Note add/1 is the only function exported to Elixir in this module and do_add/2 can only be called within a defm.

Control Flow

Charms supports conditional statements and loops, which are vital for implementing logic in your native code.

If-Else Control

For conditional logic, you can use if expressions. Below is an example that compares two values and returns the lesser one:

defmodule ControlFlowIf do
  use Charms
  alias Charms.Term

  defm if_example(env, a, b) :: Term.t() do
    if enif_compare(a, b) < 0 do
      a
    else
      b
    end
  end
end

ControlFlowIf.if_example(1, 2)

In this function, we utilize enif_compare/2 to determine which value is smaller, permitting a straightforward control flow. Notably, in Charms, both branches of the if must return values of the same type.

While Loops

You can implement loops using while constructs. Here’s an example that iterates over a list to find the minimum value:

defmodule ControlFlowWhile do
  use Charms
  alias Charms.{Term, Pointer}

  defm loop_example(env, list :: Term.t()) :: Term.t() do
    movable_list_ptr = Pointer.allocate(Term.t())
    Pointer.store(list, movable_list_ptr)
    head_ptr = Pointer.allocate(Term.t())
    min_ptr = Pointer.allocate(Term.t())

    enif_get_list_cell(
      env,
      Pointer.load(Term.t(), movable_list_ptr),
      min_ptr,
      movable_list_ptr
    )

    while(
      enif_get_list_cell(
        env,
        Pointer.load(Term.t(), movable_list_ptr),
        head_ptr,
        movable_list_ptr
      ) > 0
    ) do
      min = Pointer.load(Term.t(), min_ptr)
      head = Pointer.load(Term.t(), head_ptr)
      min = ControlFlowIf.if_example(env, min, head)
      Pointer.store(min, min_ptr)
    end

    Pointer.load(Term.t(), min_ptr)
  end
end

[:a, :b, 1, 2, 3] |> Enum.shuffle() |> ControlFlowWhile.loop_example()

In the loop_example/2 function, we manage dynamic memory allocation for list traversal using pointers. The while checks if there are still elements to be processed in the list and updates the minimum value accordingly.

Effectively employing control flow allows you to implement complex algorithms and logic directly in your Charms functions.

Working with Constants

In addition to retrieving value types from Erlang terms, you can use the const macro to define constants with Elixir literals:

defmodule Constantly do
  use Charms
  alias Charms.Term

  defm how_much(env) :: Term.t() do
    zero = const 0 :: i32()
    enif_make_int(env, zero + 100)
  end
end

Constantly.how_much()

Error Handling

You can raise exceptions by creating an Erlang exception term using enif_raise_exception, as demonstrated below.
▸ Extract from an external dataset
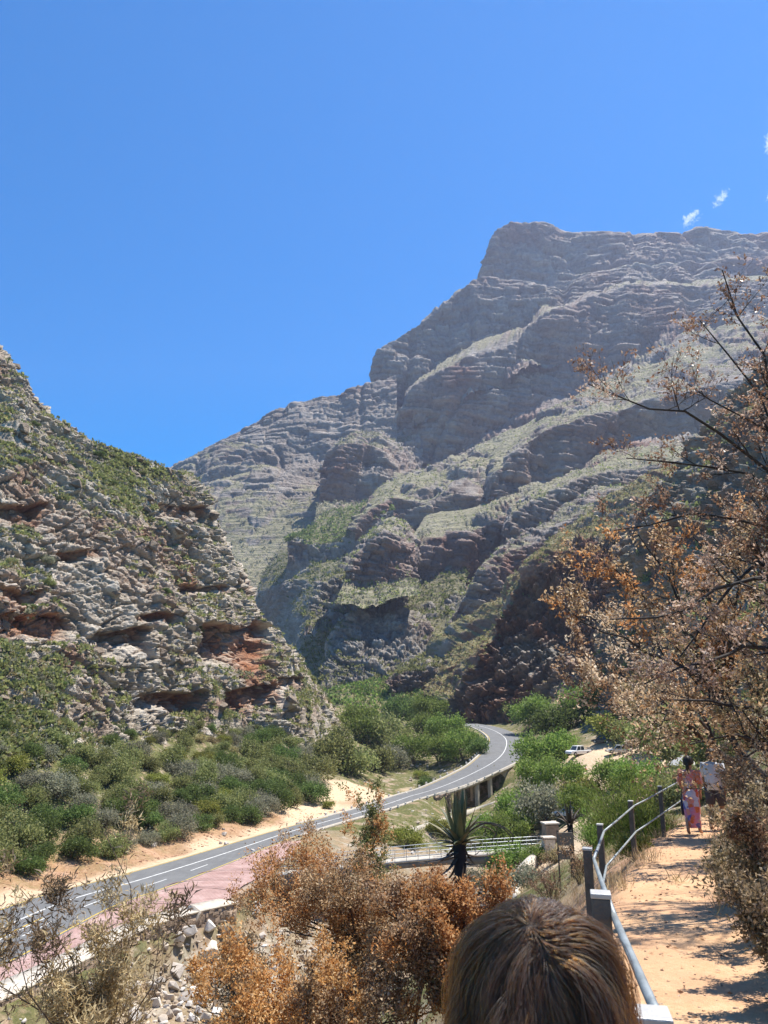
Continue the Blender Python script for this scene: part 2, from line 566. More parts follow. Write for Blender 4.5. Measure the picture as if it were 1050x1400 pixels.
# sandy places: verge left of the road, dry river bed, parking
a_sand = (1 - sstep(1.5, 4.2, -_rs - _hw + fbm(_n3 / 5, 3, 2) * 1.6)) * (_rs < 0) * (_ri < S_WALL0)
def _blob(cx, cy, rx, ry, rot=0.0):
    c, s = math.cos(rot), math.sin(rot)
    dx, dy = GX - cx, GY - cy
    q = np.hypot((dx * c + dy * s) / rx, (-dx * s + dy * c) / ry)
    return 1 - sstep(.75, 1.1, q + fbm(_n3 / 6, 3, 4) * .3)
a_sand = np.maximum(a_sand, _blob(-3.5, 163, 21, 13, R(58)))
a_sand = np.maximum(a_sand, _blob(-11, 141, 12, 5.5, R(55)))
a_sand = np.maximum(a_sand, _blob(40, 128, 12, 42, R(-4)))
a_sand = np.maximum(a_sand, _blob(22, 87, 5, 4, R(20)))
a_sand = np.maximum(a_sand, _blob(15, 72, 4.5, 16, R(-16)))
a_red = np.clip((1 - sstep(2, 9, np.abs(-_rs - _hw - 4.5))) * (_rs < 0) * (_ri < S_BR0), 0, 1) * .8
a_red = np.maximum(a_red, (1 - sstep(1.0, 4.0, _pd)) * (GY < 60))
a_green = sstep(16, 40, np.hypot(GX, GY)) * (1 - a_sand)
_bed = 1 - sstep(3, 9, np.abs(GZ + 21.5) * 2.0)
a_green *= 1 - .75 * _bed * (GY < 120)
g_me = mesh_np('ground', np.stack([GX, GY, GZ], -1), grid_quads(_nr, _na),
               attrs={'path': a_path, 'sand': a_sand, 'red': a_red, 'green': a_green}, smooth=True)

def mat_ground():
    k = Nodes('ground_soil')
    p = k.pos()
    n1 = k.noise(p, 0.35, 6, .6); n2 = k.noise(p, 3.0, 6, .65); n3 = k.noise(p, 22, 4, .7)
    soil = k.ramp(n2, [(.25, (.20, .135, .085)), (.5, (.30, .215, .14)), (.75, (.40, .31, .22))])
    rocky = k.ramp(k.voro(p, 1.6, 'F1', 'Color'), [(.2, (.20, .17, .135)), (.6, (.36, .32, .27)), (.9, (.48, .43, .37))])
    soil = k.mix(k.ramp(n1, [(.45, 0.0), (.62, .75)]), soil, rocky)
    grass = k.ramp(n2, [(.3, (.055, .065, .022)), (.55, (.12, .12, .045)), (.75, (.24, .20, .095))])
    gm = k.math('MULTIPLY', k.attr('green'), k.ramp(k.noise(p, .5, 5, .65), [(.36, 0.0), (.52, 1.0)]))
    c = k.mix(gm, soil, grass)
    red = k.ramp(n2, [(.3, (.30, .155, .085)), (.55, (.42, .24, .14)), (.75, (.52, .34, .22))])
    c = k.mix(k.math('MULTIPLY', k.attr('red'), k.ramp(n1, [(.3, .35), (.6, .95)])), c, red)
    sand = k.ramp(n2, [(.3, (.46, .33, .21)), (.55, (.55, .42, .28)), (.75, (.62, .49, .35))])
    c = k.mix(k.math('MULTIPLY', k.attr('sand'), k.ramp(n3, [(.25, .75), (.5, 1.0)])), c, sand)
    trail = k.ramp(k.math('MULTIPLY_ADD', n3, .5, k.math('MULTIPLY', n2, .5)), [(.3, (.40, .235, .125)), (.5, (.53, .33, .185)), (.7, (.62, .43, .27))])
    trail = k.mix(k.ramp(k.noise(p, 1.1, 4, .6), [(.42, 0.0), (.62, .55)]), trail, (.47, .27, .16))
    trail = k.mix(k.ramp(k.voro(p, 38), [(.07, .55), (.13, 0.0)]), trail, (.33, .22, .15))
    c = k.mix(k.attr('path'), c, trail)
    h = k.math('ADD', k.math('MULTIPLY', n3, .5), k.math('MULTIPLY', k.noise(p, 70, 3, .7), .3))
    return k.surf(c, .95, k.bump(h, .8, .035), spec=.12)
ground = tag(link('ground', g_me, mat_ground()), kind='structure')

# ------------------------------------------------------------------ road surface and markings
def ribbon(name, i0, i1, offs, dz=0.0, step=1, scale_hw=True):
    """offs: list of lateral offsets; ('h', k) multiplies the half width, plain numbers are metres"""
    idx = np.arange(i0, min(i1, len(ROAD)), step)
    rows = []
    for f in offs:
        o = f(ROAD[idx, 3])
        rows.append(np.stack([ROAD[idx, 0] + ROAD_R[idx, 0] * o, ROAD[idx, 1] + ROAD_R[idx, 1] * o, ROAD[idx, 2] + dz], -1))
    V = np.stack(rows, 1)
    return mesh_np(name, V, grid_quads(len(idx), len(offs))[:, ::-1])

def mat_asphalt():
    k = Nodes('asphalt')
    p = k.pos()
    n = k.noise(p, .5, 5, .65); f = k.noise(p, 30, 3, .7)
    c = k.ramp(n, [(.3, (.105, .107, .108)), (.7, (.15, .152, .152))])
    c = k.mix(k.ramp(k.noise(k.mapped(p, (1, .12, 1), (0, 0, R(24))), 1.6, 4, .6), [(.45, 0.0), (.7, .45)]), c, (.085, .086, .088))
    c = k.mix(k.math('MULTIPLY', f, .25), c, (.22, .215, .21))
    return k.surf(c, .8, k.bump(f, .2, .01), spec=.35)
M_asph = mat_asphalt()
M_white = mat_plain('road_paint_white', (.56, .56, .54), .7, .25, 2.0)
M_yellow = mat_plain('road_paint_yellow', (.50, .35, .07), .7, .15, 2.0)
road = tag(link('road', ribbon('road', 0, 9999, [lambda h: -h, lambda h: -h * .5, lambda h: 0 * h, lambda h: h * .5, lambda h: h])), kind='structure')
road.data.materials.append(M_asph)
N_R = len(ROAD)
def mark(name, i0, i1, f, w, mat, step=1):
    return link(name, ribbon(name, i0, i1, [lambda h: f(h) - w / 2, lambda h: f(h) + w / 2], .006, step), mat, road)
i300 = road_idx_px(330, 1160, -18.4)
i100 = road_idx_px(20, 1270, -17)
mark('centre_line', 0, N_R, lambda h: -.12 * h if False else -h * .18 * sstep(4.4, 3.0, h) * 0 - np.where(h > 3, (h - 3) * .55, 0) * (np.arange(len(h)) < i300 + 60) * 1.0, .2, M_white)
mark('edge_line', 0, S_WALL0, lambda h: -h + .22, .16, M_yellow)
mark('edge_line', 0, S_WALL0 + 30, lambda h: h - .25, .16, M_yellow)
mark('edge_line', S_BR0, N_R, lambda h: -h + .25, .14, M_yellow)
for k in range(7):
    a = road_idx_px(245, 1190, -18) - 9 * k
    if a > 3:
        mark('lane_dash', a, a + 5, lambda h: h * .42, .14, M_white)
mark('turn_island_line', max(0, i100 - 12), i100 + 4, lambda h: h * .12 + 0 * h, .16, M_yellow)
mark('turn_island_line', max(0, i100 - 12), i100 + 4, lambda h: h * .18 + 0 * h, .14, M_white)
# ------------------------------------------------------------------ mountains: lofted ridges with broken, bedded rock
def resample_rows(rows, sp, smooth):
    n = len(rows[0])
    same = all(len(r) == n for r in rows)
    px = []
    for r in rows:
        a = np.array([(q[0], q[1]) for q in r], float)
        px.append(np.concatenate([[0], np.cumsum(np.hypot(*np.diff(a, axis=0).T))]))
    T = int(max(p[-1] for p in px) / sp) + 2
    out = []
    if same:
        base = np.mean([p / p[-1] for p in px], 0)
        base = base + np.arange(n) * 1e-6
        t = np.linspace(0, 1, T) * base[-1]
    for r, p in zip(rows, px):
        w = np.array([P(*q) for q in r])
        tt = base if same else p / p[-1]
        t_ = t if same else np.linspace(0, 1, T)
        w = np.stack([np.interp(t_, tt, w[:, i]) for i in range(3)], -1)
        if smooth > 0:
            g = np.exp(-.5 * (np.arange(-3 * smooth, 3 * smooth + 1) / smooth) ** 2); g /= g.sum()
            pad = np.concatenate([np.repeat(w[:1], 3 * smooth, 0), w, np.repeat(w[-1:], 3 * smooth, 0)])
            w = np.stack([np.convolve(pad[:, i], g, 'valid') for i in range(3)], -1)
        out.append(w)
    return out

def boxblur(a, n, it=2):
    for _ in range(it):
        for ax in (0, 1):
            pad = [(0, 0)] * a.ndim; pad[ax] = (n, n)
            b = np.pad(a, pad, mode='edge')
            c = np.cumsum(b, axis=ax)
            z = np.zeros_like(np.take(c, [0], ax))
            c = np.concatenate([z, c], ax)
            m = a.shape[ax]
            hi = np.take(c, np.arange(2 * n + 1, 2 * n + 1 + m), ax); lo = np.take(c, np.arange(0, m), ax)
            a = (hi - lo) / (2 * n + 1)
    return a

def grid_normals(Pg):
    du = np.gradient(Pg, axis=1); dv = np.gradient(Pg, axis=0)
    n = np.cross(du, dv)
    n /= np.linalg.norm(n, axis=-1, keepdims=True) + 1e-9
    return n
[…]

Unlike Elixir’s raise, which introduces special control flow, enif_raise_exception does not alter the control flow in the same way when raising exceptions.

defmodule Exceptional do
  use Charms
  alias Charms.{Term, Pointer}

  @err_t %ArgumentError{message: "not an int"}
  @err_v %ArgumentError{message: "num too small"}

  defm raise_it(env, i :: Term.t()) :: Term.t() do
    i_ptr = Pointer.allocate(i32())

    if enif_get_int(env, i, i_ptr) != 0 do
      if Pointer.load(i32(), i_ptr) > 0 do
        i
      else
        enif_raise_exception(env, @err_v)
      end
    else
      enif_raise_exception(env, @err_t)
    end
  end
end

try do
  Exceptional.raise_it(:a)
rescue
  e -> IO.inspect(e)
end

try do
  Exceptional.raise_it(0)
rescue
  e -> IO.inspect(e)
end

Exceptional.raise_it(1)

In this example, we employ a technique using @err_t and @err_v. In Charms, Elixir’s module attributes are serialized and compiled as native values transparently.

Conclusion

This tutorial provides an overview of the basics of programming with the Charms DSL, which lets you write native code that can be JIT-compiled while still utilizing a familiar Elixir-like syntax. For more advanced features and additional fun, be sure to consult the Charms documentation.